How One Man’s 1970s Childhood Became A Work Of Immersive Art

A visitor examines personal artifacts in the interactive exhibit "Memory in a Void," filled with Joe Dulude II's childhood memories. Photo credit of Matthew Cavanaugh

A visitor examines personal artifacts in the interactive exhibit “Memory in a Void,” filled with Joe Dulude II’s childhood memories. Photo credit of Matthew Cavanaugh

A recent immersive exhibit in Turners Falls, Massachusetts, included the option to eat potato chips and watch TV — and it was all part of the art.

Artist Joe Dulude II recreated his childhood living room for all to see — and touch, and feel — in the back room of a store.
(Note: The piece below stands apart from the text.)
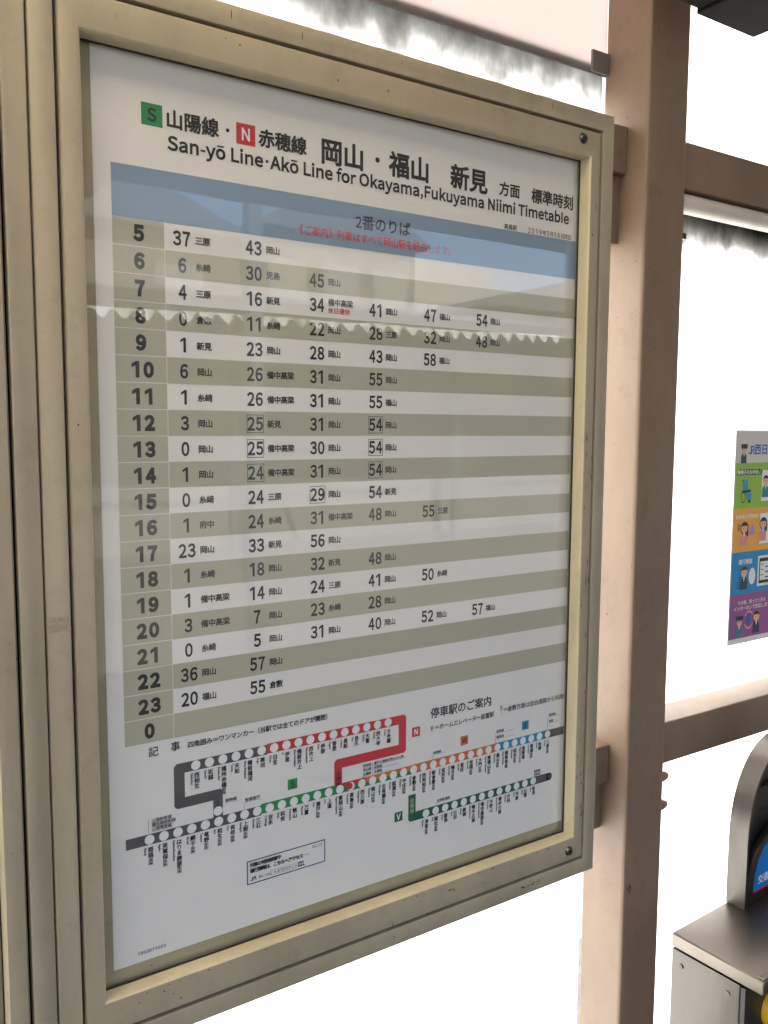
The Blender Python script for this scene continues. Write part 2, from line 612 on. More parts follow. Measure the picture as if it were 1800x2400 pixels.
def ground_mat(name, c0, c1, scale, bump=0.3):
    m, n, l = new_mat(name)
    b = n['Principled BSDF']
    tc = n.new('ShaderNodeTexCoord')
    nz = n.new('ShaderNodeTexNoise')
    nz.inputs['Scale'].default_value = scale
    nz.inputs['Detail'].default_value = 10
    l.new(tc.outputs['Object'], nz.inputs['Vector'])
    rp = n.new('ShaderNodeValToRGB')
    rp.color_ramp.elements[0].position = 0.3
    rp.color_ramp.elements[1].position = 0.7
    rp.color_ramp.elements[0].color = (*c0, 1)
    rp.color_ramp.elements[1].color = (*c1, 1)
    l.new(nz.outputs['Fac'], rp.inputs['Fac'])
    l.new(rp.outputs[0], b.inputs['Base Color'])
    b.inputs['Roughness'].default_value = 0.9
    bp = n.new('ShaderNodeBump')
    bp.inputs['Strength'].default_value = bump
    bp.inputs['Distance'].default_value = 0.02
    l.new(nz.outputs['Fac'], bp.inputs['Height'])
    l.new(bp.outputs[0], b.inputs['Normal'])
    return m

asphalt = ground_mat('worn_asphalt', (0.05, 0.046, 0.042), (0.09, 0.083, 0.075), 30)
ballast = ground_mat('track_ballast', (0.035, 0.027, 0.022), (0.12, 0.095, 0.08), 14, 0.8)
concrete = ground_mat('pale_concrete', (0.07, 0.066, 0.06), (0.13, 0.122, 0.11), 4)
earth = ground_mat('bright_gravel', (0.20, 0.185, 0.165), (0.28, 0.26, 0.235), 8)
slab('platform', -14, 16, -3.4, 0.9, -1.1, 0.0, asphalt)
slab('track_bed', -40, 60, -7.6, -3.4, -1.3, -1.02, ballast)
slab('opposite_platform', -40, 60, -12.0, -7.6, -1.3, -0.05, concrete)
slab('ground', -120, 150, -160, 120, -1.6, -1.31, earth)

# ------------------------------------------------------------------ the notice case
def rr(d, w):          # the housing's outer rectangle, inset by d
    return (-0.0850 + d, 0.7358 - d, -0.926 + d, 0.237 - d, w)
def dr(d, w):          # the door's outer rectangle, inset by d
    return (-0.0574 + d, 0.7090 - d, -0.898 + d, 0.2085 - d, w)
def orr(d, w):         # the door opening, grown by d
    return (-0.0345 - d, 0.6866 + d, -0.8590 - d, 0.1700 + d, w)

CASE_ORIGIN = (0.325, -0.926, -0.03)
def make_case():
    root = empty('notice_case', W(*CASE_ORIGIN))
    hs = MB()
    gap = 0.0030
    hs.loft([rr(0, -0.0960), rr(0, 0.0245), rr(0.0007, 0.0265), rr(0.0024, 0.0275),
             dr(-gap - 0.0018, 0.0275), dr(-gap - 0.0004, 0.0268), dr(-gap, 0.0250), dr(-gap, -0.0300),
             dr(0.03, -0.0300)])
    hs.build('housing', 'case', root, CASE_ORIGIN, smooth=True)
    bk = MB()
    bk.box(-0.084, 0.7348, -0.925, 0.236, -0.0965, -0.0925)
    bk.build('back_sheet', 'case', root, CASE_ORIGIN)
    d = MB()
    d.loft([dr(0.0, -0.020), dr(0, 0.0225), dr(0.0008, 0.0253), dr(0.0024, 0.0274), dr(0.0048, 0.0281),
            orr(0.0040, 0.0281), orr(0.0022, 0.0277), orr(0.0022, -0.020)], close=True)
    door = d.build('door_frame', 'case', root, CASE_ORIGIN, smooth=True)
    e_ = MB()
    e_.loft([dr(-gap - 0.0002, 0.0150), dr(0.0002, 0.0150), dr(0.0002, 0.0120), dr(-gap - 0.0002, 0.0120)], close=True)
    e_.build('groove_shade_strip', 'groove_shade', root, CASE_ORIGIN)  # black strip standing in for the shade deep in the door gap
    gb = MB()
    gb.loft([orr(0.0021, 0.0277), orr(0.0012, 0.0268), orr(0.0004, 0.0252), orr(0, 0.0230), orr(0, 0.0056), orr(0.0021, 0.0056)], close=True)
    gb.build('door_lip', 'lip_lit', root, CASE_ORIGIN, smooth=True)  # inner lip of the door, its brightness painted in
    s = MB()                                             # dark gasket between pane and frame
    s.loft([orr(-0.0001, 0.0080), orr(-0.0014, 0.0080), orr(-0.0014, 0.0058), orr(-0.0001, 0.0058)], close=True)
    s.build('gasket', 'black', root, CASE_ORIGIN)
    g = MB()
    g.box(-0.0350, 0.6870, -0.8595, 0.1705, 0.0025, 0.0055)
    g.build('glass_pane', 'glass', root, CASE_ORIGIN)
    b = MB()
    b.box(-0.0574, 0.7090, -0.898, 0.2085, -0.0100, -0.0012)
    b.build('backing_board', 'inside', root, CASE_ORIGIN)
    for (u, v, tilt) in ((0.6700, 0.1935, 0.4), (0.6785, -0.8800, 1.0)):
        k = MB()
        k.tube_w(u, v, 0.0279, 0.0292, 0.0078, 0, 24, 0.0072)
        k.tube_w(u, v, 0.0292, 0.0318, 0.0066, 0, 24, 0.0052)
        so_ = k.build('screw', 'screw', root, CASE_ORIGIN, smooth=True, fix=False)
        h = MB()
        h.tube_w(u, v, 0.0317, 0.03186, 0.0026, 0, 6)
        h.build('socket', 'screwpit', so_, CASE_ORIGIN, fix=False)
    return root

case = make_case()
tag(case, 'cream metal notice case with glazed door holding the train timetable', 'notice case', 'cream notice cases side by side')
case2 = copy_tree(case)
case2.location = case.location + Vector((-0.8224, 0, 0))
case2['label'] = 'neighbouring cream metal notice case, only its right edge showing at the picture edge'

nb = MB()
nb.box(-0.815, -0.150, -0.8436, 0.182, -0.0009, 0.0)
tag(nb.build('blank_notice', 'paper', origin=(-0.48, -0.8436, 0)), 'pale sheet of paper inside the neighbouring notice case', 'notice')

# chips, scratches and tape marks the photograph shows on this case
def flake(name, pts, w, mat, parent):
    mb = MB()
    mb.poly(pts, w)
    return mb.build(name, mat, parent, CASE_ORIGIN, fix=False)

def blob(u, v, a, b, n=9, j=0.35):
    return [(u + a * math.cos(6.283 * i / n) * (1 + random.uniform(-j, j)), v + b * math.sin(6.283 * i / n) * (1 + random.uniform(-j, j))) for i in range(n)]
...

“These are all the things I had from the ’70s — like my Fisher-Price record player,” Dulude said. “I used to listen to this Little Golden Book, ‘Tawny Scrawny Lion.'”

The record player was among a dozen or so items viewers were invited to play, and listen to, and to pick up in Dulude’s exhibit, “Memory in a Void” — dolls, eight-track tapes and a player, a model space ship he built with his father, and a GAF View-Master.

A cassette player and some old tapes were also on a bookshelf. When they were kids, Dulude and his brother used to interview each other and impersonate others.